The Dodgers, for their part, are projecting patience. Manager Dave Roberts immediately batted away the idea that Sasaki might benefit from a stint in the Minor Leagues, telling MLB.com: "There's nothing more impactful than going through a particular experience. He's going through some struggles right now. Major League hitters tell you what adjustments you need to make."

But even amid all that calm, there's a red flag. "When you’re throwing mid-90s, 94 [mph], then you got to really command the baseball," Roberts continued. "So that’s what we’re going to work on as a group."

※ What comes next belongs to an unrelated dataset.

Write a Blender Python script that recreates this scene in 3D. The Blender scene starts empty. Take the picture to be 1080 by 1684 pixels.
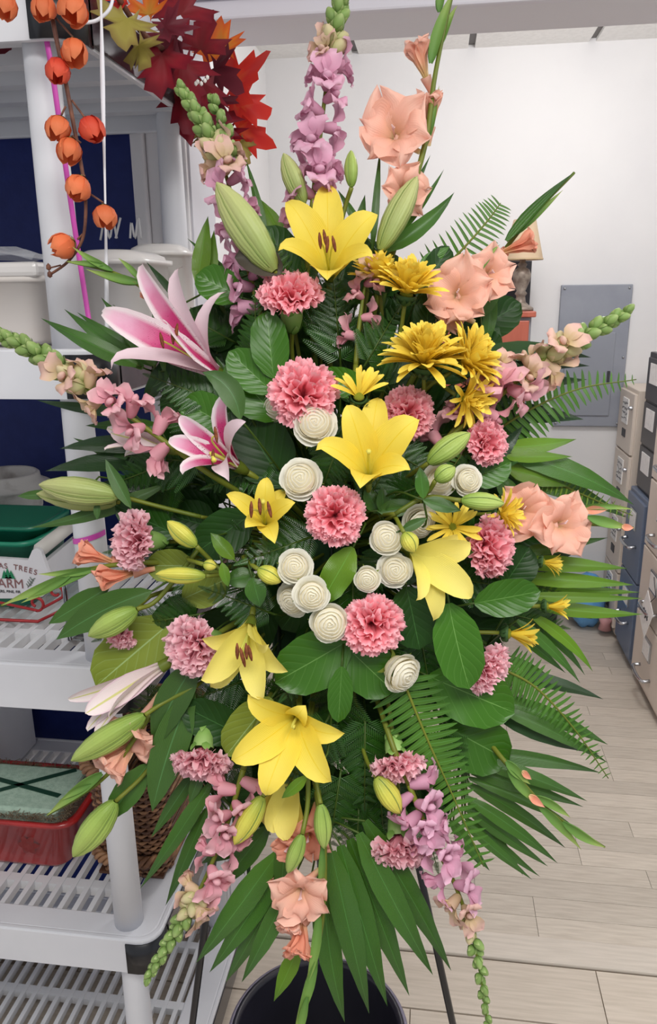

It was just months ago that the Dodgers apparently convinced Sasaki that they knew how to make his fastball start humming the way it used to. Now, though, they've pivoted, trying get the young righty to adjust to his new reality. And that has to have Sasaki himself feeling a bit adrift: Rather than benefitting from the best analysts and technology the baseball world has to offer, he's continued to regress, and the team that seemed to have all the answers has responded with something of a shrug.

Of course, the Dodgers do have quite the track record when it comes to developing young talent; it's possible this is just a bump in the road, and Sasaki takes the leap sooner rather than later. But if you're the Toronto Blue Jays or any of the other teams that fell short in the Sasaki sweepstakes this past offseason, you have to be shaking your head a bit, as the primary public reason for his decision to head to L.A. seems to have already blown up in his face.